>>>
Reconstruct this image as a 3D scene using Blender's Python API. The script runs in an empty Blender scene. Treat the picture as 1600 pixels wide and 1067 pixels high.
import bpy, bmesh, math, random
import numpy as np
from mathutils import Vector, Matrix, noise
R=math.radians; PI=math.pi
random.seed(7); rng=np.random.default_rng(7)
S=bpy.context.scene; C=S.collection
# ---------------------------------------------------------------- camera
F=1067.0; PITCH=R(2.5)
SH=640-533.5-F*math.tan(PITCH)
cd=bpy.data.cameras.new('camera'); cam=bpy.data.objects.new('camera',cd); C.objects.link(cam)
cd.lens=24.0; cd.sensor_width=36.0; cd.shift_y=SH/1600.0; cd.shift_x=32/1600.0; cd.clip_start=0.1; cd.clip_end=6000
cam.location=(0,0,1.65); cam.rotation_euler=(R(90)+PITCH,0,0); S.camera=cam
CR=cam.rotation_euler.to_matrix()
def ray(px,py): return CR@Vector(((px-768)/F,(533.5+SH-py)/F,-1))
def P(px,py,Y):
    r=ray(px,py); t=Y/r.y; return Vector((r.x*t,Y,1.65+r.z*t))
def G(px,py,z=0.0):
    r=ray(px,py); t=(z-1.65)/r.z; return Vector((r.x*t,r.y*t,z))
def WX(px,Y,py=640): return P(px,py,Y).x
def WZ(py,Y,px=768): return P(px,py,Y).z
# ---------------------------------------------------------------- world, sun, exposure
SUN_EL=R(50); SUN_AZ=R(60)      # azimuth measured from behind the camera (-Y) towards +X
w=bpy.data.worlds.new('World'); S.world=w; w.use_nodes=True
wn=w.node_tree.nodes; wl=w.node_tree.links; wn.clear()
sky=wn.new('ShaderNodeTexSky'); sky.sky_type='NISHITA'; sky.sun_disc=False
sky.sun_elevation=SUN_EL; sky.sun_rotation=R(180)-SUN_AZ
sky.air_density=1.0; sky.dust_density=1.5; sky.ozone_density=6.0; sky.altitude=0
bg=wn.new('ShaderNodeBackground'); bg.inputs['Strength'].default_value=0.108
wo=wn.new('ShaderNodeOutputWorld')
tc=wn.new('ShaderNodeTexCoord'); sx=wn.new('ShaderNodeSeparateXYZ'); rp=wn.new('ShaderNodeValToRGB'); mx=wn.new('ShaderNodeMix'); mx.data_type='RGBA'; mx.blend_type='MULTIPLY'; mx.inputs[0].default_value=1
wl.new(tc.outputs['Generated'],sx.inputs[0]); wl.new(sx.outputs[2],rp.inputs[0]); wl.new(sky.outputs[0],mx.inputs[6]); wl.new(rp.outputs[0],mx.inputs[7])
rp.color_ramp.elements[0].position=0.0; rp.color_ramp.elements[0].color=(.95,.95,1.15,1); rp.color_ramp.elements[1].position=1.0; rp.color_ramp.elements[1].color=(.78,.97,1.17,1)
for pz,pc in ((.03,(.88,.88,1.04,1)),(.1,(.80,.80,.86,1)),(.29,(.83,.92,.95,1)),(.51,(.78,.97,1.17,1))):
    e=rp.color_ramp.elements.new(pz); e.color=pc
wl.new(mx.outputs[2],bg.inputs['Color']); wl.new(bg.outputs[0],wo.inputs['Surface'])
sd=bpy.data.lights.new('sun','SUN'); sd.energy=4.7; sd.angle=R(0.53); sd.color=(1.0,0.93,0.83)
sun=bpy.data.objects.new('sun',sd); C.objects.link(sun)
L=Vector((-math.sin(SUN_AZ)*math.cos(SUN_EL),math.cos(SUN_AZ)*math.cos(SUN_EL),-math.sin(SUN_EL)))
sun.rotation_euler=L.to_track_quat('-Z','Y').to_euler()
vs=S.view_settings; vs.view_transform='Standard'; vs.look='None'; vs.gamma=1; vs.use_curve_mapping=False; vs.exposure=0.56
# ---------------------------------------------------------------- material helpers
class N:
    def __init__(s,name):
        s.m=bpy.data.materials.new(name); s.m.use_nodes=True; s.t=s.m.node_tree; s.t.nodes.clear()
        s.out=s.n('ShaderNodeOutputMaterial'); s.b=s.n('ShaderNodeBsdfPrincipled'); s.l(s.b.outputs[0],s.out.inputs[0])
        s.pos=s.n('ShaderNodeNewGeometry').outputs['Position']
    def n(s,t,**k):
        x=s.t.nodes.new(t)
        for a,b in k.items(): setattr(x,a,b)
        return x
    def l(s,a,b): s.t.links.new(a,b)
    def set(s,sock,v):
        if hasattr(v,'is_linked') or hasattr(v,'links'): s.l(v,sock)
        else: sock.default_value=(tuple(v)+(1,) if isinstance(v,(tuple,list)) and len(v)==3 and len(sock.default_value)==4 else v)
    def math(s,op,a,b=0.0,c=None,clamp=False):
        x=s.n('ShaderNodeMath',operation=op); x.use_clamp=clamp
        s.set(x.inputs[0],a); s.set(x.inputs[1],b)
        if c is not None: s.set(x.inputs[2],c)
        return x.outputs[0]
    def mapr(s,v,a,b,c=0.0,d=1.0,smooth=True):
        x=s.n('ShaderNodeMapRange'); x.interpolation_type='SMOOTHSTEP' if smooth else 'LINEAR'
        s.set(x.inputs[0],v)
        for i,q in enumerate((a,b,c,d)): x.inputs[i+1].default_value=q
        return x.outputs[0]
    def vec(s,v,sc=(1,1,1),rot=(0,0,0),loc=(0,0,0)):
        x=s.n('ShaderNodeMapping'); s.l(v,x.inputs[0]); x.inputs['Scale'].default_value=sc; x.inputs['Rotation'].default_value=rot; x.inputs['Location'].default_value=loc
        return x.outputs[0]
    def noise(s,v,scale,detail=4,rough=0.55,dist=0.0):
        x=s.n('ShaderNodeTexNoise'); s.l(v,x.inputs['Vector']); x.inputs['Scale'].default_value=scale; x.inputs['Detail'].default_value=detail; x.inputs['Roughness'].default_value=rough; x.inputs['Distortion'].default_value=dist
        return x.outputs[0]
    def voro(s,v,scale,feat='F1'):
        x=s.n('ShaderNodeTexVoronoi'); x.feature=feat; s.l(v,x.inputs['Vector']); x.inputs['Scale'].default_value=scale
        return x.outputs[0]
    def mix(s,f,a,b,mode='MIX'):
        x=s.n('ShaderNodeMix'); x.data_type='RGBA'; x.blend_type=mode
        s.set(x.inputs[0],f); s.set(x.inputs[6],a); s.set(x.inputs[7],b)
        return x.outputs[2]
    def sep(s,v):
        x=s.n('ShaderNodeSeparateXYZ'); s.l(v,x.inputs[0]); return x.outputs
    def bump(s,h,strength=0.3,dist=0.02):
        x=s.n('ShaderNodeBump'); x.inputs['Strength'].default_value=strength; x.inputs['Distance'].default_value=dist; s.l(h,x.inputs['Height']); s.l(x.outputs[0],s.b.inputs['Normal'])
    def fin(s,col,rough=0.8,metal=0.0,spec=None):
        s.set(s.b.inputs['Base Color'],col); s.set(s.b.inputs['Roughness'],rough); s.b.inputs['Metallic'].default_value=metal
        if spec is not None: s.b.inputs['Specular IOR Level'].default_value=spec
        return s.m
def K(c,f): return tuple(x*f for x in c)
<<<
### Instructions to follow
Reproduce the complete data exactly as presented above.

### Task answer
Reconstruct this image as a 3D scene using Blender's Python API. The script runs in an empty Blender scene. Treat the picture as 1600 pixels wide and 1067 pixels high.
import bpy, bmesh, math, random
import numpy as np
from mathutils import Vector, Matrix, noise
R=math.radians; PI=math.pi
random.seed(7); rng=np.random.default_rng(7)
S=bpy.context.scene; C=S.collection
# ---------------------------------------------------------------- camera
F=1067.0; PITCH=R(2.5)
SH=640-533.5-F*math.tan(PITCH)
cd=bpy.data.cameras.new('camera'); cam=bpy.data.objects.new('camera',cd); C.objects.link(cam)
cd.lens=24.0; cd.sensor_width=36.0; cd.shift_y=SH/1600.0; cd.shift_x=32/1600.0; cd.clip_start=0.1; cd.clip_end=6000
cam.location=(0,0,1.65); cam.rotation_euler=(R(90)+PITCH,0,0); S.camera=cam
CR=cam.rotation_euler.to_matrix()
def ray(px,py): return CR@Vector(((px-768)/F,(533.5+SH-py)/F,-1))
def P(px,py,Y):
    r=ray(px,py); t=Y/r.y; return Vector((r.x*t,Y,1.65+r.z*t))
def G(px,py,z=0.0):
    r=ray(px,py); t=(z-1.65)/r.z; return Vector((r.x*t,r.y*t,z))
def WX(px,Y,py=640): return P(px,py,Y).x
def WZ(py,Y,px=768): return P(px,py,Y).z
# ---------------------------------------------------------------- world, sun, exposure
SUN_EL=R(50); SUN_AZ=R(60)      # azimuth measured from behind the camera (-Y) towards +X
w=bpy.data.worlds.new('World'); S.world=w; w.use_nodes=True
wn=w.node_tree.nodes; wl=w.node_tree.links; wn.clear()
sky=wn.new('ShaderNodeTexSky'); sky.sky_type='NISHITA'; sky.sun_disc=False
sky.sun_elevation=SUN_EL; sky.sun_rotation=R(180)-SUN_AZ
sky.air_density=1.0; sky.dust_density=1.5; sky.ozone_density=6.0; sky.altitude=0
bg=wn.new('ShaderNodeBackground'); bg.inputs['Strength'].default_value=0.108
wo=wn.new('ShaderNodeOutputWorld')
tc=wn.new('ShaderNodeTexCoord'); sx=wn.new('ShaderNodeSeparateXYZ'); rp=wn.new('ShaderNodeValToRGB'); mx=wn.new('ShaderNodeMix'); mx.data_type='RGBA'; mx.blend_type='MULTIPLY'; mx.inputs[0].default_value=1
wl.new(tc.outputs['Generated'],sx.inputs[0]); wl.new(sx.outputs[2],rp.inputs[0]); wl.new(sky.outputs[0],mx.inputs[6]); wl.new(rp.outputs[0],mx.inputs[7])
rp.color_ramp.elements[0].position=0.0; rp.color_ramp.elements[0].color=(.95,.95,1.15,1); rp.color_ramp.elements[1].position=1.0; rp.color_ramp.elements[1].color=(.78,.97,1.17,1)
for pz,pc in ((.03,(.88,.88,1.04,1)),(.1,(.80,.80,.86,1)),(.29,(.83,.92,.95,1)),(.51,(.78,.97,1.17,1))):
    e=rp.color_ramp.elements.new(pz); e.color=pc
wl.new(mx.outputs[2],bg.inputs['Color']); wl.new(bg.outputs[0],wo.inputs['Surface'])
sd=bpy.data.lights.new('sun','SUN'); sd.energy=4.7; sd.angle=R(0.53); sd.color=(1.0,0.93,0.83)
sun=bpy.data.objects.new('sun',sd); C.objects.link(sun)
L=Vector((-math.sin(SUN_AZ)*math.cos(SUN_EL),math.cos(SUN_AZ)*math.cos(SUN_EL),-math.sin(SUN_EL)))
sun.rotation_euler=L.to_track_quat('-Z','Y').to_euler()
vs=S.view_settings; vs.view_transform='Standard'; vs.look='None'; vs.gamma=1; vs.use_curve_mapping=False; vs.exposure=0.56
# ---------------------------------------------------------------- material helpers
class N:
    def __init__(s,name):
        s.m=bpy.data.materials.new(name); s.m.use_nodes=True; s.t=s.m.node_tree; s.t.nodes.clear()
        s.out=s.n('ShaderNodeOutputMaterial'); s.b=s.n('ShaderNodeBsdfPrincipled'); s.l(s.b.outputs[0],s.out.inputs[0])
        s.pos=s.n('ShaderNodeNewGeometry').outputs['Position']
    def n(s,t,**k):
        x=s.t.nodes.new(t)
        for a,b in k.items(): setattr(x,a,b)
        return x
    def l(s,a,b): s.t.links.new(a,b)
    def set(s,sock,v):
        if hasattr(v,'is_linked') or hasattr(v,'links'): s.l(v,sock)
        else: sock.default_value=(tuple(v)+(1,) if isinstance(v,(tuple,list)) and len(v)==3 and len(sock.default_value)==4 else v)
    def math(s,op,a,b=0.0,c=None,clamp=False):
        x=s.n('ShaderNodeMath',operation=op); x.use_clamp=clamp
        s.set(x.inputs[0],a); s.set(x.inputs[1],b)
        if c is not None: s.set(x.inputs[2],c)
        return x.outputs[0]
    def mapr(s,v,a,b,c=0.0,d=1.0,smooth=True):
        x=s.n('ShaderNodeMapRange'); x.interpolation_type='SMOOTHSTEP' if smooth else 'LINEAR'
        s.set(x.inputs[0],v)
        for i,q in enumerate((a,b,c,d)): x.inputs[i+1].default_value=q
        return x.outputs[0]
    def vec(s,v,sc=(1,1,1),rot=(0,0,0),loc=(0,0,0)):
        x=s.n('ShaderNodeMapping'); s.l(v,x.inputs[0]); x.inputs['Scale'].default_value=sc; x.inputs['Rotation'].default_value=rot; x.inputs['Location'].default_value=loc
        return x.outputs[0]
    def noise(s,v,scale,detail=4,rough=0.55,dist=0.0):
        x=s.n('ShaderNodeTexNoise'); s.l(v,x.inputs['Vector']); x.inputs['Scale'].default_value=scale; x.inputs['Detail'].default_value=detail; x.inputs['Roughness'].default_value=rough; x.inputs['Distortion'].default_value=dist
        return x.outputs[0]
    def voro(s,v,scale,feat='F1'):
        x=s.n('ShaderNodeTexVoronoi'); x.feature=feat; s.l(v,x.inputs['Vector']); x.inputs['Scale'].default_value=scale
        return x.outputs[0]
    def mix(s,f,a,b,mode='MIX'):
        x=s.n('ShaderNodeMix'); x.data_type='RGBA'; x.blend_type=mode
        s.set(x.inputs[0],f); s.set(x.inputs[6],a); s.set(x.inputs[7],b)
        return x.outputs[2]
    def sep(s,v):
        x=s.n('ShaderNodeSeparateXYZ'); s.l(v,x.inputs[0]); return x.outputs
    def bump(s,h,strength=0.3,dist=0.02):
        x=s.n('ShaderNodeBump'); x.inputs['Strength'].default_value=strength; x.inputs['Distance'].default_value=dist; s.l(h,x.inputs['Height']); s.l(x.outputs[0],s.b.inputs['Normal'])
    def fin(s,col,rough=0.8,metal=0.0,spec=None):
        s.set(s.b.inputs['Base Color'],col); s.set(s.b.inputs['Roughness'],rough); s.b.inputs['Metallic'].default_value=metal
        if spec is not None: s.b.inputs['Specular IOR Level'].default_value=spec
        return s.m
def K(c,f): return tuple(x*f for x in c)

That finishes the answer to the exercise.